Attorneys for TCFF filed the counterclaim in Thirteenth Circuit Court Monday. The festival is being sued by Boston Light & Sound, a long-term vendor that provided audio/visual equipment and systems, consulting services, and labor for TCFF up through last year. Boston Light & Sound is alleging TCFF failed to cover the company's $256,500 contract for the 2017 festival, only paying a $100,000 deposit and another small payment afterward. The festival still owes a $159,055 balance that was due by the end of last September, the vendor alleges.

Attorneys for both parties met in front of Judge Kevin Elsenheimer last week and agreed to pursue mediation while they prepared pre-trial statements and submitted to them the court by a Monday deadline. In TCFF’s filed response to the lawsuit this week, the festival denied “liability for each and every one of Boston Light & Sound's claims” and instead filed a countersuit arguing the vendor failed to provide equipment and services TCFF paid for at its 2013 festival.

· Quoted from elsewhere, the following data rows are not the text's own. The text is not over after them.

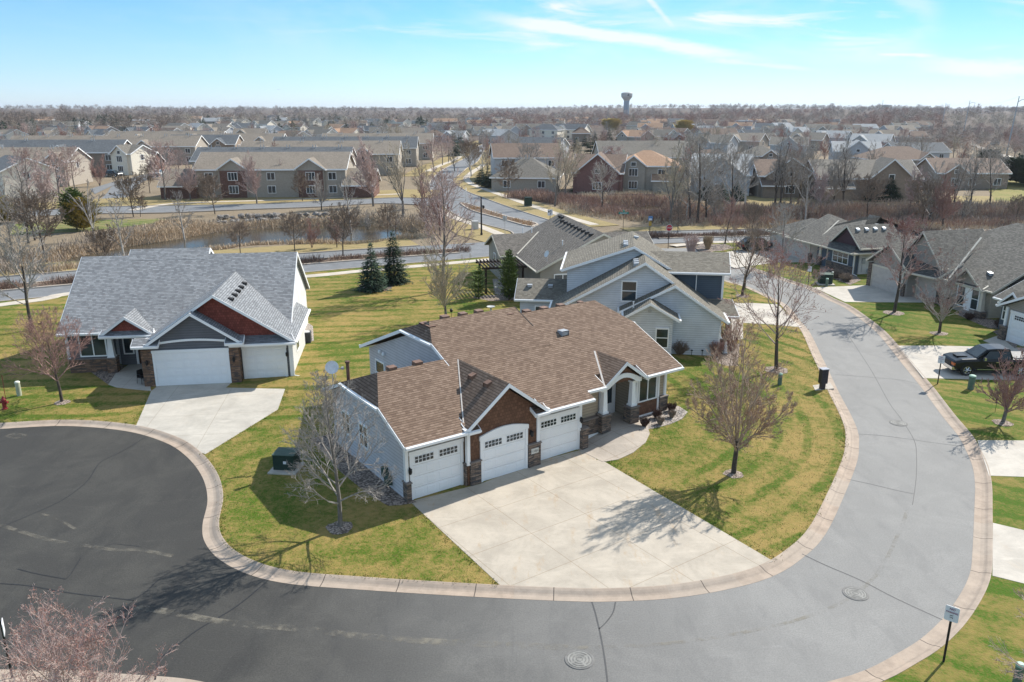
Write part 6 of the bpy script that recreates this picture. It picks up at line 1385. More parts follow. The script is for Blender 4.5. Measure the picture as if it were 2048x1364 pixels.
for i, (x, D, lb) in enumerate(((1222, 640, 'yellow willow near the water tower, left one'), (1368, 560, 'yellow willow near the water tower, right and lower one'))):
    g = GD(x, D); tm = MB(); nn = conifer(450 + i, 10, 15, 15, None, tm, True); root = empty('golden_willow', (g.x, g.y, 0), i, lb, 'tree'); tm.build('trunk', BARK_D, root, uv=False); nn.build('crown', bark('willow_yellow', (.40, .30, .09), (.58, .46, .18)), root, uv=False)

def woods(name, n, d0, d1, mat, seed, H0, H1, tw, wid, label, sect=(-.80, .80), blocky=None, power=1.0, ev=False):
    """leafless wood that reads as one mass: every tree a trunk and a spray of branches"""
    r = np.random.default_rng(seed); D = d0 + (d1 - d0) * r.random(n) ** power; A = r.uniform(sect[0], sect[1], n); X = D * A; Y = D
    if blocky: k = blocky(X, Y, r); X, Y, D = X[k], Y[k], D[k]
    if len(HOUSE_XY):
        hx = np.array(HOUSE_XY); near = np.zeros(len(X), bool)
        for a, b in hx: near |= (X - a) ** 2 + (Y - b) ** 2 < 130
        X, Y, D = X[~near], Y[~near], D[~near]
    cl = np.sin(X * .021 + seed) * np.sin(Y * .012 + 2 * seed) + .6 * np.sin(X * .06 - Y * .03 + seed); k = cl + r.normal(0, .5, len(X)) > -.45; X, Y, cl = X[k], Y[k], cl[k]; n = len(X); H_ = r.uniform(H0, H1, n) * np.clip(.88 + .22 * cl + r.normal(0, .10, n), .5, 1.4); z = ground_h(X, Y); W_ = H_ * r.uniform(.40, .62, n)
    u = r.random((n, tw)); az = r.uniform(0, 6.283, (n, tw)); f = u ** .8
    base = np.stack([np.repeat(X[:, None], tw, 1), np.repeat(Y[:, None], tw, 1), z[:, None] + H_[:, None] * (.18 + .55 * f)], 2)
    prof = np.sin(np.pi * np.clip(.18 + .74 * f, 0, 1)) if not ev else (1 - f)
    out = W_[:, None] * prof * r.uniform(.4, 1.15, (n, tw)); up = H_[:, None] * r.uniform(-.06, .20, (n, tw)) * (1 if not ev else -.3)
    off = .35 * out; c = np.stack([np.cos(az), np.sin(az), np.zeros_like(az)], 2)
    s = base + c * off[..., None]; e = base + c * out[..., None]; e[..., 2] += up
    wv = np.stack([-np.sin(az), np.cos(az), r.uniform(-1.2, 1.2, (n, tw))], 2) * (wid * H_ / 10)[:, None, None] * r.uniform(.5, 1.2, (n, tw))[..., None]
    q = np.stack([s - wv * .7, s + wv * .7, e + wv * .3, e - wv * .3], 2).reshape(-1, 3)
    tz = np.stack([X, Y, z], 1); tr = (.006 * H_)[:, None]; ax = np.array([1., 0, 0]); top = tz + np.stack([np.zeros(n), np.zeros(n), H_ * .62], 1)
    qt = np.stack([tz - ax * tr, tz + ax * tr, top + ax * tr * .4, top - ax * tr * .4], 1).reshape(-1, 3); ay = np.array([0, 1., 0]); q2 = np.stack([tz - ay * tr, tz + ay * tr, top + ay * tr * .4, top - ay * tr * .4], 1).reshape(-1, 3)
    o = quads_obj(name, np.concatenate([q, qt, q2]).astype('f'), mat); setp(o, label, 'woods'); return o
FW = [bark('wood_grey', (.22, .19, .165), (.36, .32, .285)), bark('wood_brown', (.17, .13, .105), (.28, .225, .185)), bark('wood_red', (.22, .125, .10), (.33, .21, .175)), bark('wood_tan', (.30, .26, .205), (.43, .38, .31)), bark('wood_purple', (.20, .155, .145), (.32, .265, .25))]
woods('woods', 260, 300, 680, FW[3], 1, 4.5, 8, 190, .07, 'pale leafless trees massed between the far houses')
woods('woods', 280, 330, 760, FW[4], 2, 4.5, 8, 190, .07, 'purplish leafless trees massed between the far houses')
woods('woods', 240, 330, 800, FW[1], 10, 4.5, 8, 190, .07, 'brown leafless trees massed between the far houses')
woods('woods', 220, 580, 900, FW[1], 12, 12, 17, 190, .08, 'tall dark wood at the left end of the skyline', (-.68, -.40))
woods('woods', 260, 255, 640, FW[0], 13, 5, 9, 190, .07, 'grey leafless thicket on the right beyond the green slope', (.44, .76))
woods('woods', 200, 300, 640, FW[2], 14, 5, 9, 190, .07, 'russet thicket on the right under the power poles', (.40, .74))
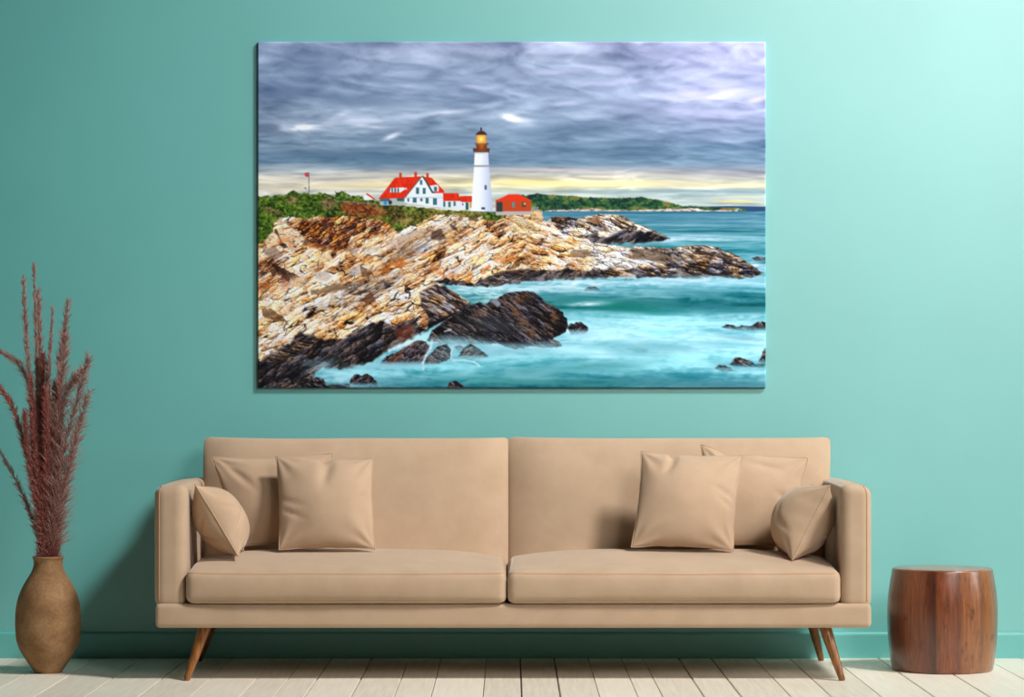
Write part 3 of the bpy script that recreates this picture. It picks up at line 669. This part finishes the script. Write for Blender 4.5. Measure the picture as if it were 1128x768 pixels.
M_plume_red = m_plume('russet_bristles', (98, 36, 34), (150, 68, 60), (232, 178, 164))
M_plume_pale = m_plume('faded_bristles', (112, 70, 64), (172, 124, 114), (224, 194, 184))

# ---------------------------------------------------------------- the setting
def box_verts(x0, x1, y0, y1, z0, z1):
    v = [(x, y, z) for x in (x0, x1) for y in (y0, y1) for z in (z0, z1)]
    f = [(0, 1, 3, 2), (4, 6, 7, 5), (0, 4, 5, 1), (2, 3, 7, 6), (0, 2, 6, 4), (1, 5, 7, 3)]
    return v, f
structure(obj('wall_back', *box_verts(-5, 5, 0, .12, 0, 3.0), M_wall, smooth=False))
# skirting: a plain board with an eased top edge
prof = [(-.004, 0), (-.016, .0), (-.0165, .083), (-.0155, .089), (-.012, .0925), (-.006, .0935), (.0, .0935)]
v = [(x, y - 0, z) for x in (-5, 5) for y, z in prof]; n = len(prof)
structure(obj('baseboard_back', v, [(i, i + 1, n + i + 1, n + i) for i in range(n - 1)], M_board, smooth=False))
# floor boards run away from the camera; joints are real gaps over a dark subfloor
edges = [-1.656, -1.50, -1.339, -1.172, -1.01, -.855, -.749, -.652, -.506, -.371, -.255, -.092, .03, .152, .275, .395, .473, .603, .72, .876, 1.003, 1.16, 1.325, 1.50, 1.709]
random.seed(4)
while edges[0] > -4.9: edges.insert(0, edges[0] - random.choice((.13, .15, .17)))
while edges[-1] < 4.9: edges.append(edges[-1] + random.choice((.13, .15, .17)))
bm = bmesh.new(); tone = []
for i, (a, b) in enumerate(zip(edges[:-1], edges[1:])):
    g0, g1 = [.0024 if (j * 7) % 5 in (0, 2) else .0012 for j in (i, i + 1)]
    e = .0016; tn = random.uniform(-.22, .22)
    pr = [(a + g0, -.012), (a + g0, -e), (a + g0 + e, 0), (b - g1 - e, 0), (b - g1, -e), (b - g1, -.012)]
    for s, t_ in ((-11., -.003),):
        ra = [bm.verts.new((x, s, z)) for x, z in pr]; rb = [bm.verts.new((x, t_, z)) for x, z in pr]
        for k in range(5): bm.faces.new((ra[k], ra[k + 1], rb[k + 1], rb[k]))
        tone += [tn] * 12
q = [bm.verts.new(p) for p in ((-5, -11, -.012), (5, -11, -.012), (5, 0, -.012), (-5, 0, -.012))]
sub = bm.faces.new(q); tone += [0] * 4
fl = bobj('floor', bm, M_floor, smooth=False)
fl.data.materials.append(M_gap); fl.data.polygons[len(fl.data.polygons) - 1].material_index = 1
at = fl.data.attributes.new('board_tone', 'FLOAT', 'POINT'); at.data.foreach_set('value', tone)
structure(fl)

# ---------------------------------------------------------------- canvas picture
def canvas():
    a = paint_print(PAINT_SS)
    k = 2 if PAINT_SS > 2 else 1
    h, w = a.shape[0] // k * k, a.shape[1] // k * k
    a = a[:h, :w]
    if k == 2: a = (a[0::2, 0::2] + a[1::2, 0::2] + a[0::2, 1::2] + a[1::2, 1::2]) / 4
    a = np.where(a <= .04045, a / 12.92, ((a + .055) / 1.055) ** 2.4) * np.array(PRINT_GAIN)
    h, w = a.shape[:2]
    Yf, th, r = -.016, .014, .002
    p0, p1 = P(284, 46, Yf), P(843.4, 427.4, Yf)
    gx = np.linspace(p0.x, p1.x, w); gz = np.linspace(p0.z, p1.z, h)
    X, Z = np.meshgrid(gx, gz)
    # canvas folded round the stretcher: the border of the grid rolls back, then runs to the wall
    dx = np.minimum(X - p0.x, p1.x - X); dz = np.minimum(p0.z - Z, Z - p1.z); d = np.clip(np.minimum(dx, dz), 0, r)
    Y = Yf + r - np.sqrt(np.maximum(0, r * r - (r - d) ** 2))
    co = np.stack([X, Y, Z], -1).reshape(-1, 3)
    ids = np.arange(h * w).reshape(h, w)
    q = np.stack([ids[:-1, :-1], ids[1:, :-1], ids[1:, 1:], ids[:-1, 1:]], -1).reshape(-1, 4)
    ring = np.concatenate([ids[0, :-1], ids[:-1, -1], ids[-1, :0:-1], ids[:0:-1, 0]])
    back = co[ring].copy(); back[:, 1] = Yf + th
    base = h * w; m = len(ring)
    s = np.stack([ring, np.roll(ring, -1), base + (np.arange(m) + 1) % m, base + np.arange(m)], -1)
    co = np.concatenate([co, back]); q = np.concatenate([q, s])
    col = np.concatenate([a.reshape(-1, 3), a.reshape(-1, 3)[ring]])
    me = bpy.data.meshes.new('canvas_picture')
    me.vertices.add(len(co)); me.vertices.foreach_set('co', co.astype(np.float32).ravel())
    me.loops.add(q.size); me.loops.foreach_set('vertex_index', q.astype(np.int32).ravel())
    me.polygons.add(len(q)); me.polygons.foreach_set('loop_start', np.arange(0, q.size, 4, dtype=np.int32))
    me.polygons.foreach_set('use_smooth', [True] * len(q))
    me.update(calc_edges=True); me.validate()
    ca = me.color_attributes.new('print', 'FLOAT_COLOR', 'POINT')
    ca.data.foreach_set('color', np.concatenate([col, np.ones((len(col), 1))], 1).astype(np.float32).ravel())
    m_, nt, b = mat('printed_canvas')
    an = node(nt, 'ShaderNodeAttribute', attribute_name='print'); nt.links.new(an.outputs['Color'], b.inputs['Base Color'])
    b.inputs['Roughness'].default_value = .75; b.inputs['Specular IOR Level'].default_value = .12
    me.materials.append(m_)
    o = bpy.data.objects.new('canvas_picture', me); C.objects.link(o)
    tag(o, 'large unframed canvas print of a white lighthouse on a rocky shore, hung above the sofa', 'picture')
canvas()

def cling(path, vf, sink=.0):
    """pull a path onto a mesh surface"""
    t = BVHTree.FromPolygons([tuple(p) for p in vf[0]], [tuple(f) for f in vf[1]])
    out = []
    for p in path:
        q, n, _, _ = t.find_nearest(Vector(p))
        out.append(q - n * sink)
    return out

# ---------------------------------------------------------------- sofa
sofa = thing('sofa', 'long tan fabric two seat sofa on splayed wooden legs under the canvas', 'sofa', (0, -.45, 0))
OFF = Vector((0, .45, 0))
def part(name, vf, m, parent=sofa, **k):
    v, f = vf
    if parent is sofa or parent.parent is sofa: v = [Vector(p) + OFF for p in v]
    return obj(name, v, f, m, parent, **k)

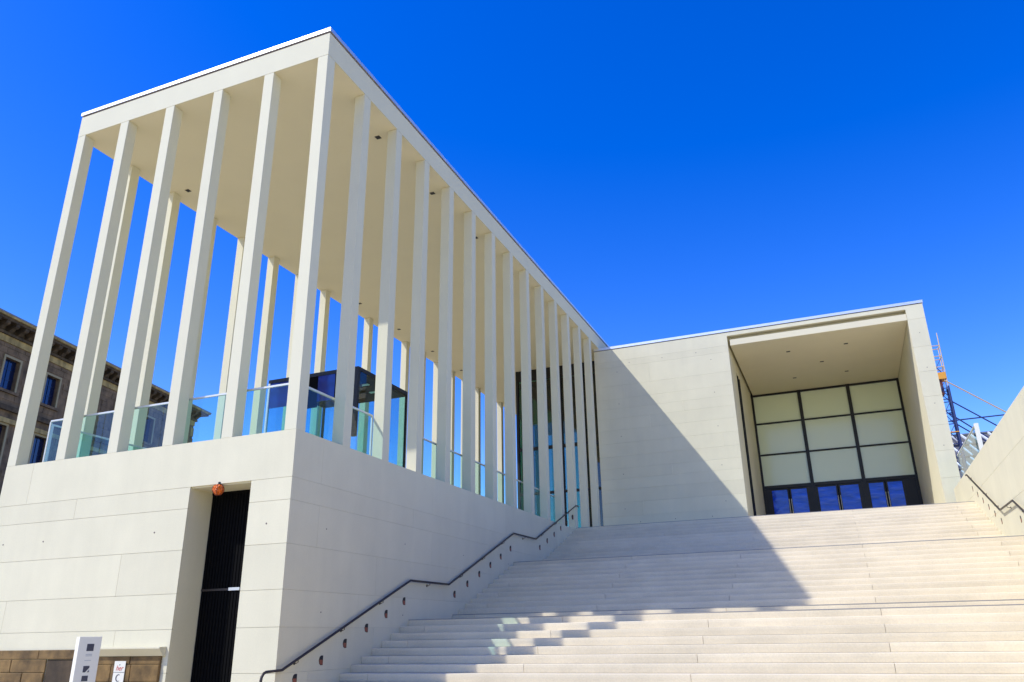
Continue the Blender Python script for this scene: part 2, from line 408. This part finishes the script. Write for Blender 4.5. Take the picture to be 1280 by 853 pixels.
for x, z in [(4.53, 13.41), (5.16, 12.99), (5.16, 11.46), (5.15, 9.93), (5.13, 8.22), (5.13, 6.69), (4.51, 6.1), (2.95, 6.1), (1.43, 6.07), (.78, 6.67), (.81, 8.2), (.82, 9.93), (.82, 11.46), (.82, 13.01), (1.43, 13.4), (2.98, 13.4), (13.6, 12.9), (13.6, 11.4), (13.6, 9.9), (13.6, 8.2)]:
    tube(bm, (x, YP - .003, z), (x, YP + .02, z), .018, 8)
o = obj('anchor_hole', bm, M['gap'], eb); o['kind'] = 'stuff'
# portal glazing
fx = [OX0, 8.42, 10.83, OX1]; fz = [8.50, 10.22, 11.90, 13.50]
Y0 = YB
for k, x in enumerate(fx):
    a, b_ = (x, x + .11) if k == 0 else ((x - .11, x) if k == 3 else (x - .085, x + .085))
    bx('window_post', M['dark'], eb, a, b_, Y0 - .12, Y0 + .10, TZ, 13.522)
for k in range(3):
    a = fx[k] + (.11 if k == 0 else .085); b_ = fx[k + 1] - (.11 if k == 2 else .085)
    for q in range(3):
        z0 = fz[q] + (.10 if q == 0 else .04); z1 = fz[q + 1] - (.04 if q < 2 else .08)
        bx('window_rail', M['dark'], eb, a, b_, Y0 - .08, Y0 + .08, (fz[q] - (.055 if q == 0 else .04)), z0)
        bx('window_pane', M['blind'], eb, a, b_, Y0 - .01, Y0 + .02, z0, z1)
    bx('window_rail', M['dark'], eb, a, b_, Y0 - .08, Y0 + .08, 13.42, 13.521)
    # two door leaves per bay
    m0 = a + (.25, .06, .03)[k]; m1 = b_ - (.16, .13, .55)[k]; mid = (m0 + m1) / 2
    bx('door_post', M['dark'], eb, a, m0, Y0 - .06, Y0 + .06, TZ, fz[0] - .06)
    bx('door_post', M['dark'], eb, m1, b_, Y0 - .06, Y0 + .06, TZ, fz[0] - .06)
    for (d0, d1, hs_) in ((m0, mid - .02, 1), (mid + .02, m1, -1)):
        d = bpy.data.objects.new('door', None); C.objects.link(d); d.parent = eb
        bm = bmesh.new(); t = .075
        box(bm, d0, d0 + t, Y0 - .04, Y0 + .03, TZ, 8.43); box(bm, d1 - t, d1, Y0 - .04, Y0 + .03, TZ, 8.43)
        box(bm, d0 + t, d1 - t, Y0 - .04, Y0 + .03, TZ, TZ + .1); box(bm, d0 + t, d1 - t, Y0 - .04, Y0 + .03, 8.35, 8.43)
        obj('door_frame', bm, M['dark'], d)
        bx('door_pane', M['skypane'], d, d0 + t, d1 - t, Y0 - .012, Y0 + .012, TZ + .1, 8.35)
        hx = (d1 - t / 2) if hs_ > 0 else (d0 + t / 2)
        bm = bmesh.new(); tube(bm, (hx, Y0 - .10, TZ + .5), (hx, Y0 - .10, TZ + 2.5), .018, 8)
        box(bm, hx - .01, hx + .01, Y0 - .10, Y0 - .04, TZ + .6, TZ + .62); box(bm, hx - .01, hx + .01, Y0 - .10, Y0 - .04, TZ + 2.38, TZ + 2.4)
        obj('handle', bm, M['steel'], d)
bx('interior_backing', M['black'], eb, OX0 - .04, OX1 + .04, Y0 + .3, Y0 + .35, TZ, 14.0)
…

“Boston Light & Sound filed (this) legal action after their company was informed by TCFF earlier this year that TCFF was discontinuing its business relationship with Boston Light & Sound for the 2018 festival and instead hiring a new vendor,” attorneys wrote in the festival's counterclaim. “TCFF disputes the amount that BLS claims it is owed because of Boston Light & Sound’s poor workmanship on the services provided (in 2013) and BLS’ breaches of obligation to and agreements with TCFF, including: its incomplete technical installation at the Bijou by the Bay Theater, its failure to provide functioning equipment that TCFF paid for, and its failure to deliver equipment and other services that TCFF paid for. The TCFF board of directors only recently discovered, after the departure of former executive director Deb Lake, that these issues were never resolved.”

TCFF is alleging it never had a formal contract with Boston Light & Sound and that documents submitted by the vendor detailing the company's costs were only a estimated “budget” for services, not a binding legal document. “TCFF did not owe payment pursuant to a ‘contractual balance’ and therefore did not attempt to avoid fulfilling any alleged ‘contractual obligation,’” the festival’s attorneys wrote. TCFF also denies the vendor’s accusation that the festival threatened “to distribute false and defamatory stories to harm Boston Light & Sound's good name and business relationships” as a means of avoiding paying its debt. 

TCFF Managing Director Susan Fisher submitted a sworn affidavit with the counterclaim stating Lake handled all Boston Light & Sound business relationships and accounts in 2017 and that communications between the vendor and Lake “indicate that the total amount and classification of charges providing the basis for Boston Light & Sound’s claim were unverified.” Fisher also affirmed that while the vendor did perform work for the festival, “there was never a contract executed” between the two parties. In its counterclaim, TCFF requested that the court award the festival damages for Boston Light & Sound’s alleged poor work and that the case go to a jury trial.

Attorneys for Boston Light & Sound vigorously pushed back against the festival’s response, saying TCFF was filing “frivolous defenses” and accusing the festival of raising “these fabricated counterclaims in an attempt to delay the case, increase the costs of litigation, and avoid a legitimate obligation to its creditor.” The vendor said the festival had never previously "raised or asserted the claims regarding the 2013 contract…rather TCFF waited five years to assert the alleged defects and damages.”

Boston Light & Sound further alleged it had actually scaled back its work in 2013 at the request of TCFF due to festival budget constraints that year. “TCFF is now attempting to exploit Boston Light & Sound’s history of working flexibly and generously with TCFF,” the vendor wrote. “TCFF is fabricating unsupported damages…discovery will show that the ‘damages’ asserted in TCFF’s counterclaim were in fact contract modifications requested by TCFF to reduce its costs.”

In light of TCFF’s counterclaim, Boston Light & Sound attorneys said they intend to re-file their requests for a summary disposition and judgment in their favor in the lawsuit, and will also file paperwork asking the court to dismiss the festival’s counterclaim.